There’s still much left to do…but so far, Trump has a pretty good start at making America great again.

If Congress doesn’t increase defense spending, should Trump take the blame?

One shining example of an area where every president is somewhat powerless to make a difference is in pushing Congress to do its job in the appropriations process. Congress raises the revenues and is responsible for saying where the money should go…but our elected representatives simply haven’t been doing it, instead choosing to lump everything into one huge “omnibus” bill that incorporates everything and pleases no one.

With all the attention and focus being devoted to the impending Trump “100 Days” mark the media almost seems to have forgotten about the looming budget deadline this week. The government will officially run out of money on Friday, which could trigger a government shutdown.

Lost in the melee of blame could be President Trump’s promise to boost defense spending.

Travis J. Tritten of the Washington Examiner reports, “A $578 billion bill that funds the Pentagon through September and provides some modest increases has already been hammered out by lawmakers in both chambers and passed by the House. While there is talk of a week-long extension before the big bill is passed, the main bill is likely to be the basis of all defense spending for the rest of the fiscal year.

“That means debate over President Donald Trump's promised buildup and the defense budget for 2018 could be shelved until Congress starts working on the fiscal year 2018 appropriations plan. Trump has asked Congress for a $30 billion supplemental spending request for the Defense Department for the rest of the year.”

An omnibus bill allows Congress to shirk its duty of actually having to manage the government’s nickels and dimes down to the last penny. Because there isn’t time or opportunity to greatly alter the yearly appropriations, Trump’s request for supplemental funding is most likely going to go unheeded.

The media will probably pick up on this as another “failure” in Trump’s first 100 days, but what is he supposed to do, walk down to Capitol Hill and attempt to personally draw up the legislation himself?

Military experts insist the addition money is necessary and would not be wasted. Again, Tritten reports, “The military could use more than twice Trump's proposed amount for ‘shovel-ready’ programs such as Navy ship upgrades, Army vehicles and more F-35 Joint Strike Fighters, Mackenzie Eaglen and Gary Schmitt, two residents at the American Enterprise Institute, wrote in a Weekly Standard column published Friday.”

In looking at the numbers, it all seems like monopoly money. 2 billion here, 5 billion there, 30 billion total…but the military needs (fill in the blank) billion for projects x, y and z.

Nobody disputes the elite American military needs a lot of dough to fulfill its mission as the guardian of United States interests and it requires the best weapons, technologies and trained troops to accomplish it.

But when we’re talking about busting budget caps and needing Democrat votes to do it – which will only be “bought” with more domestic spending – isn’t the larger picture being blurred here?

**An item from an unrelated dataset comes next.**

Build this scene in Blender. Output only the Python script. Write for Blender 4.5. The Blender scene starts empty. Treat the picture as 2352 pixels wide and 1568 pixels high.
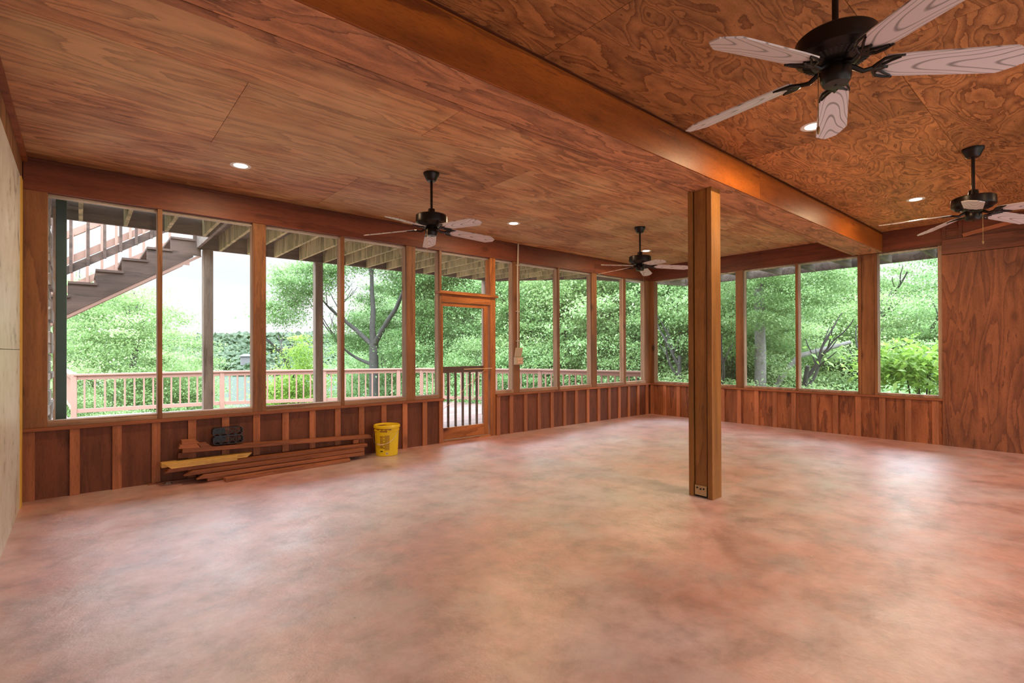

If there is any “failure” in Trump’s initial time in office it’s due to Republicans completely abandoning the concept of fiscal discipline in favor of calling for more spending across the board. Only the House Freedom Caucus appears to care about the federal budget deficit anymore. Certainly the defense hawks who want to shovel dollars at every military project don’t appear concerned about what they’re doing to the big picture.

With a potential shutdown on the horizon this week the topic of budgeting will come up. Politicians from both sides will pontificate about “priorities” and plenty of accusations will be exchanged. Democrats will claim the poor will be hurt by the Republicans’ proposal to cut the budgets of several federal departments; Republicans will counter with Democrats’ lack of worry over military readiness. Nothing will be accomplished and Trump will be caught taking a good portion of the fault for something he can’t control.

If President Trump is to truly make a lasting impact on the direction of the country it may come through insisting Congress send him appropriations bills to sign in regular order. You know, just like the good ‘ol days.

Poll shows Trump’s voters don’t regret voting for him, still enjoys broad support

In the coming days and weeks there will be a lot of dialogue on whether President Donald Trump is gaining or losing support for his agenda. Congress will play a bigger role in the discussion as the nation’s representatives take up the big topics where a change in direction could make a noticeable impact on day-to-day lives, such as with tax reform.

Regardless, political pundits will look to the polls to prove or disprove their point-of-view.

Rebecca Savransky of The Hill reports, “President Trump has a historically low approval rating, according to a new poll, but nearly all of those who supported him in the November election say it was the right thing to do.

“An ABC News/Washington Post poll finds that as the president approaches his first 100 days in office, just 42 percent of Americans say they approve of the job he is doing, compared to 53 percent who disapprove.

“But 96 percent of those who voted for Trump in November say it was the right decision. Just 2 percent say they regret their decision.”

That’s right – only two out of a hundred who pulled the lever for Trump last year are sorry for doing so. That’s an astonishing figure considering the unrelenting media drumbeat of negativity towards the president. The Democrats have also made numerous doomsday predictions about Trump that haven’t come true, perhaps the most laughable being that people will abandon him for nominating Justice Neil Gorsuch to the Supreme Court.

The poll results also included the usual digs at the president…that he lacks the temperament for the office and he hasn’t accomplished much in his first 100 days. Ho hum.

If the media could have written their “Trump was a failure in his first 100 days” stories even before he entered the White House they could have just as easily put together pre-done articles on the polls, too.

Lost among the gloomy narrative of the poll numbers is the fact nearly all of Trump’s voters are still onboard with him. These people see a man who’s perhaps a little rough around the edges when it comes to excelling at politics but is also trying hard to change the culture in Washington -- one that doesn’t accomplish anything.

People who are paying attention know what’s going on. The politics of the 2016 election haven’t shifted. The fight will continue. Time will tell which side prevails. It will require a leader like Trump to truly tip the balance.